The sea was the major food source in the islands and that may be part of the reason that the meat abstention rule was waived for island Catholics from the time of the first missionaries.
“I heard it was because the Hawaii mission was so isolated, they didn’t have meat, beef, and on the rare occasion when it was available, they could eat meat,” said Father Louis Yim, diocesan historian. The exemption was specifically permitted from 1827 on by the succession of bishops appointed by Rome to head the mission — Vicariate Apostolic of Hawaii — and continued after Hawaii was designated a diocese in 1941. “It was called the ‘Spanish privilege.’ Spain and Portugal had the privilege for centuries,” Father Yim said.
“As a young priest it was news to me. I asked how come, on the Mainland, all Fridays are meat-less?” Yim recalled.
It was an eye-opening difference for me, too, when I arrived in Hawaii. I got puzzled looks when I nattered on about tomato soup and grilled cheese sandwiches on Fridays and declined someone’s macaroni and cheese because they put cubed ham in it.
Today, I have Catholic guilt twinges when I order fresh fish on a Lenten Friday; this ahi is like steak. This is suffering, really?
Communal abstinence
In my small kid times in the Midwest, churches staged pancake supper fundraisers on Fridays — no bacon on the side — and you will find similar communal meals offered in Hawaii during Lent. It’s usually a Protestant church that serves up the pancakes, or a simple soup and bread monastic meal, combined with a light program of Biblical study or meditation. They’re ecumenical and welcoming to all comers.

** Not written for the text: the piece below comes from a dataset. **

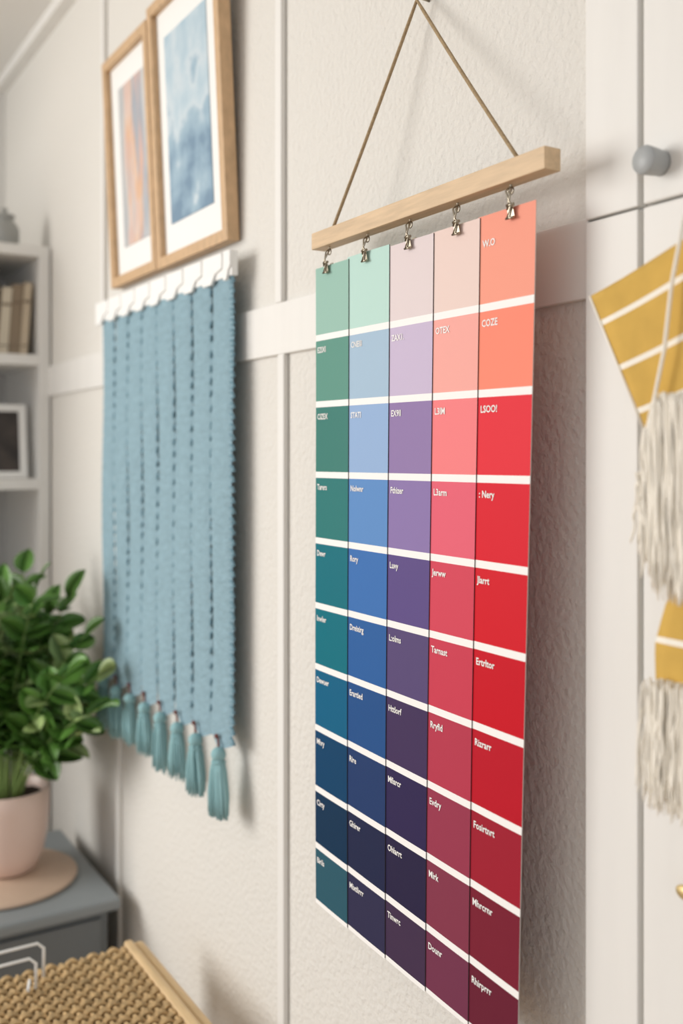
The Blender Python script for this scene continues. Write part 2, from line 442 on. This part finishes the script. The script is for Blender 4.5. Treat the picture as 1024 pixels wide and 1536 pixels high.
for i in range(15):
    w=random.uniform(0.016,0.027); h=random.uniform(0.165,0.205); dp=random.uniform(0.13,0.17)
    c=mat('book_%s'%cols[i%8],'#'+cols[i%8],0.7)
    pg=mat('pages','#E5DDCB',0.9)
    z=1.6525
    y1=yy; y0=yy-w; x1=SX-0.03-random.uniform(0,0.012); x0=x1-dp
    bm=bmesh.new()
    add_box(bm,x0,x1-0.003,y0,y0+0.002,z,z+h,0); add_box(bm,x0,x1-0.003,y1-0.002,y1,z,z+h,0); add_box(bm,x1-0.003,x1,y0,y1,z,z+h,0,0.0008)
    add_box(bm,x0+0.004,x1-0.003,y0+0.002,y1-0.002,z+0.003,z+h-0.004,1)
    add_box(bm,x1-0.001,x1+0.0005,y0+0.001,y1-0.001,z+h*0.72,z+h*0.76,2); add_box(bm,x1-0.001,x1+0.0005,y0+0.001,y1-0.001,z+h*0.12,z+h*0.14,2)
    for v in bm.verts: 
        if i<3: v.co.y+=(v.co.z-z)*0.07
    o=obj_from_bm(bm,'book',[c,pg,mat('spine_band','#7A6A58',0.6)],origin=((x0+x1)/2,(y0+y1)/2,z))
    tag(o,'muted beige-brown hardback book upright on white shelf','book','books on the shelf')
    yy=y0-(0.0015 if i!=2 else 0.006)
fe=empty('photo_frame',(-2.64,0.575,1.335),'small white photo frame with dark picture standing on shelf','photo frame')
bm=bmesh.new(); fh=0.19; fy0=0.49; fy1=0.648; X=-2.61; bb=0.018
for (a0,a1,c0,c1) in ((fy0,fy0+bb,0,fh),(fy1-bb,fy1,0,fh),(fy0+bb,fy1-bb,0,bb),(fy0+bb,fy1-bb,fh-bb,fh)): add_box(bm,X-0.015,X,a0,a1,1.336+c0,1.336+c1,0,0.001)
for v in bm.verts: v.co.x-=(v.co.z-1.336)*0.12
obj_from_bm(bm,'frame_border',M_white,fe)
bm=bmesh.new(); add_box(bm,X-0.012,X-0.006,fy0+bb,fy1-bb,1.336+bb,1.336+fh-bb)
for v in bm.verts: v.co.x-=(v.co.z-1.336)*0.12
obj_from_bm(bm,'photo_print',mat('dark_photo','#3A322E',0.4,var=0.7,vscale=18),fe)
bm=bmesh.new(); lathe(bm,[(0,0),(0.030,0),(0.036,0.01),(0.037,0.045),(0.03,0.06),(0.022,0.066),(0.022,0.072),(0.026,0.074),(0.026,0.082),(0.012,0.086),(0.007,0.09),(0.009,0.098),(0,0.102)],-2.635,0.595,32)
for v in bm.verts: v.co.z+=SH
o=obj_from_bm(bm,'jar',mat('grey_ceramic','#9A9B98',0.35)); tag(o,'small grey lidded jar on top of white bookshelf','jar')

# ------------------------------------------------------------ grey side table
TZ=0.508; tx0=-2.37; tx1=-1.935; ty0=0.10; ty1=0.665
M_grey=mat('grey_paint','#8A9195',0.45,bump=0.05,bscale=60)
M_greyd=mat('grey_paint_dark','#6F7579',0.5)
tb=empty('side_table',(-2.15,0.38,0),'grey painted side table holding a tray and plant','side table')
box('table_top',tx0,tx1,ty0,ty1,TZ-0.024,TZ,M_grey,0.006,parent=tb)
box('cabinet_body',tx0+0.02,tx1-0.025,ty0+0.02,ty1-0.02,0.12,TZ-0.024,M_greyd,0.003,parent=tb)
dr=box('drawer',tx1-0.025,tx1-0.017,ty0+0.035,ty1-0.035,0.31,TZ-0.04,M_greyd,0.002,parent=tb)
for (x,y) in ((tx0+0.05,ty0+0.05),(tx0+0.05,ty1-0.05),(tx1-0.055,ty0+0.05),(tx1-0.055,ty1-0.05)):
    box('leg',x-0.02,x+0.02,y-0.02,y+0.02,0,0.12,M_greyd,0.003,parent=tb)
TCX,TCY=-2.150,0.478
bm=bmesh.new(); lathe(bm,[(0,0),(0.150,0),(0.155,0.003),(0.155,0.007),(0.151,0.009),(0,0.009)],TCX,TCY,72)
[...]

Midwest restaurants go beyond the obligatory clam chowder and offer Friday Fish Fry specials year-round, usually featuring a family-style meal of battered, formerly frozen cod, haddock or catfish. People will drive past a dozen places to get to their favorite fish fry location on the other side of town.
Two Windward parishes have taken on the Midwest tradition. The Knights of Columbus will present Friday Fish Fry specials at St. Anthony of Padua Church in Kailua on March 7 and St. John Vianney Parish on March 28. Better call first to see if tickets are still available. They were going like, well, hotcakes. (See story on page 8)
These fat-filled thoughts of impending Lent are lean on the spiritual side. I guess I’ve been childishly concentrating on the physical things I need to put aside in order to begin the 40-day journey as an adult.
If you can’t be there for Wednesday Mass, you’ll find the menu for a fulfilling Lent in the Gospel of St. Matthew starting at chapter 6. What Jesus told the disciples includes:
“When you pray, do not be like the hypocrites who love to stand and pray in the synagogues and on street corners so that others may see them.
“But when you pray, go to your inner room, close the door and pray to your Father in secret. And your Father who sees in secret will repay you.
“When you fast, do not look gloomy like the hypocrites. They neglect their appearance so that they may appear to others to be fasting.
“But when you fast, anoint your head and wash your face so that you may not appear to be fasting except to your Father who is hidden. And your Father who sees what is hidden will repay you.”